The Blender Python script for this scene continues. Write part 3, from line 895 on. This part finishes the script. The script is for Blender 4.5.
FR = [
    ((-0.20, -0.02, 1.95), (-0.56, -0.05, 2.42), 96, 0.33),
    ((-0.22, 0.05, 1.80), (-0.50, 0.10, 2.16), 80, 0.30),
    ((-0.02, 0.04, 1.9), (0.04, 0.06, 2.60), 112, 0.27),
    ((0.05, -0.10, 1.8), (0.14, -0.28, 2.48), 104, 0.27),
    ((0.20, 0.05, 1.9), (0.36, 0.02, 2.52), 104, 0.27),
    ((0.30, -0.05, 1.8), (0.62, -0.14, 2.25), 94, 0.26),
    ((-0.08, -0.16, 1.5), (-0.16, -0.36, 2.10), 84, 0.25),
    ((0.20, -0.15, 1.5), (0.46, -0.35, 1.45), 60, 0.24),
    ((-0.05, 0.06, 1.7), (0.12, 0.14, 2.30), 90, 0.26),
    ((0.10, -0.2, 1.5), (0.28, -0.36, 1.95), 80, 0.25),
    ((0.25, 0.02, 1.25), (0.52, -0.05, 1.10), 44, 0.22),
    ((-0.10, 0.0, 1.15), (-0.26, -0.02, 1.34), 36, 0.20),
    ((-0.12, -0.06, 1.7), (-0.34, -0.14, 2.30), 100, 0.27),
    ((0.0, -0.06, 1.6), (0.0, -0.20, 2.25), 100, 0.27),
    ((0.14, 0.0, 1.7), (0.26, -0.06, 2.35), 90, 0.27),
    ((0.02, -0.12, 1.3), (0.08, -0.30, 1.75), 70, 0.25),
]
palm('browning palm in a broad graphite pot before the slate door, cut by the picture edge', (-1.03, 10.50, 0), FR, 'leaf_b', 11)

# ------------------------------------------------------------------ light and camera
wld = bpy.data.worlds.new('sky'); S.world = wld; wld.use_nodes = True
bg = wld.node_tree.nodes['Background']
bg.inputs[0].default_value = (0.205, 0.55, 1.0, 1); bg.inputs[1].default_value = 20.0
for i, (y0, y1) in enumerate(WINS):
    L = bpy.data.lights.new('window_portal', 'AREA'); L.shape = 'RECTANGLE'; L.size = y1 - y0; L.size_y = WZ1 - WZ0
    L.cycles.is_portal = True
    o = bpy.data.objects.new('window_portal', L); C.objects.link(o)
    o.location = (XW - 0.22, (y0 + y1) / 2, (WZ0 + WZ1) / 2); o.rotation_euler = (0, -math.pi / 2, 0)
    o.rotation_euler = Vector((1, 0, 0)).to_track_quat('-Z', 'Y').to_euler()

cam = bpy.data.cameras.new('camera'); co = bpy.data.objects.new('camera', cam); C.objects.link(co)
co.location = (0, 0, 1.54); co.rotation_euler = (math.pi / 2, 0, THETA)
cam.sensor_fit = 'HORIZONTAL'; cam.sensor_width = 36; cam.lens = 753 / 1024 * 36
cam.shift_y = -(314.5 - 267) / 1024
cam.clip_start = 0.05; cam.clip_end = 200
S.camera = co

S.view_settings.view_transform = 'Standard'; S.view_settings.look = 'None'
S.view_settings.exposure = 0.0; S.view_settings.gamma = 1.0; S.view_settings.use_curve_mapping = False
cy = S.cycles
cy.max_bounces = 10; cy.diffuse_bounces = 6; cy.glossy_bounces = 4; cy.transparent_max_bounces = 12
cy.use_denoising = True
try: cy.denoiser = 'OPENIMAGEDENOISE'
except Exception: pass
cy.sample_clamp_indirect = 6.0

--------

■ **What to do**: All of the material must be reproduced exactly.

■ **Complete response**:
The Blender Python script for this scene continues. Write part 3, from line 895 on. This part finishes the script. The script is for Blender 4.5.
FR = [
    ((-0.20, -0.02, 1.95), (-0.56, -0.05, 2.42), 96, 0.33),
    ((-0.22, 0.05, 1.80), (-0.50, 0.10, 2.16), 80, 0.30),
    ((-0.02, 0.04, 1.9), (0.04, 0.06, 2.60), 112, 0.27),
    ((0.05, -0.10, 1.8), (0.14, -0.28, 2.48), 104, 0.27),
    ((0.20, 0.05, 1.9), (0.36, 0.02, 2.52), 104, 0.27),
    ((0.30, -0.05, 1.8), (0.62, -0.14, 2.25), 94, 0.26),
    ((-0.08, -0.16, 1.5), (-0.16, -0.36, 2.10), 84, 0.25),
    ((0.20, -0.15, 1.5), (0.46, -0.35, 1.45), 60, 0.24),
    ((-0.05, 0.06, 1.7), (0.12, 0.14, 2.30), 90, 0.26),
    ((0.10, -0.2, 1.5), (0.28, -0.36, 1.95), 80, 0.25),
    ((0.25, 0.02, 1.25), (0.52, -0.05, 1.10), 44, 0.22),
    ((-0.10, 0.0, 1.15), (-0.26, -0.02, 1.34), 36, 0.20),
    ((-0.12, -0.06, 1.7), (-0.34, -0.14, 2.30), 100, 0.27),
    ((0.0, -0.06, 1.6), (0.0, -0.20, 2.25), 100, 0.27),
    ((0.14, 0.0, 1.7), (0.26, -0.06, 2.35), 90, 0.27),
    ((0.02, -0.12, 1.3), (0.08, -0.30, 1.75), 70, 0.25),
]
palm('browning palm in a broad graphite pot before the slate door, cut by the picture edge', (-1.03, 10.50, 0), FR, 'leaf_b', 11)

# ------------------------------------------------------------------ light and camera
wld = bpy.data.worlds.new('sky'); S.world = wld; wld.use_nodes = True
bg = wld.node_tree.nodes['Background']
bg.inputs[0].default_value = (0.205, 0.55, 1.0, 1); bg.inputs[1].default_value = 20.0
for i, (y0, y1) in enumerate(WINS):
    L = bpy.data.lights.new('window_portal', 'AREA'); L.shape = 'RECTANGLE'; L.size = y1 - y0; L.size_y = WZ1 - WZ0
    L.cycles.is_portal = True
    o = bpy.data.objects.new('window_portal', L); C.objects.link(o)
    o.location = (XW - 0.22, (y0 + y1) / 2, (WZ0 + WZ1) / 2); o.rotation_euler = (0, -math.pi / 2, 0)
    o.rotation_euler = Vector((1, 0, 0)).to_track_quat('-Z', 'Y').to_euler()

cam = bpy.data.cameras.new('camera'); co = bpy.data.objects.new('camera', cam); C.objects.link(co)
co.location = (0, 0, 1.54); co.rotation_euler = (math.pi / 2, 0, THETA)
cam.sensor_fit = 'HORIZONTAL'; cam.sensor_width = 36; cam.lens = 753 / 1024 * 36
cam.shift_y = -(314.5 - 267) / 1024
cam.clip_start = 0.05; cam.clip_end = 200
S.camera = co

S.view_settings.view_transform = 'Standard'; S.view_settings.look = 'None'
S.view_settings.exposure = 0.0; S.view_settings.gamma = 1.0; S.view_settings.use_curve_mapping = False
cy = S.cycles
cy.max_bounces = 10; cy.diffuse_bounces = 6; cy.glossy_bounces = 4; cy.transparent_max_bounces = 12
cy.use_denoising = True
try: cy.denoiser = 'OPENIMAGEDENOISE'
except Exception: pass
cy.sample_clamp_indirect = 6.0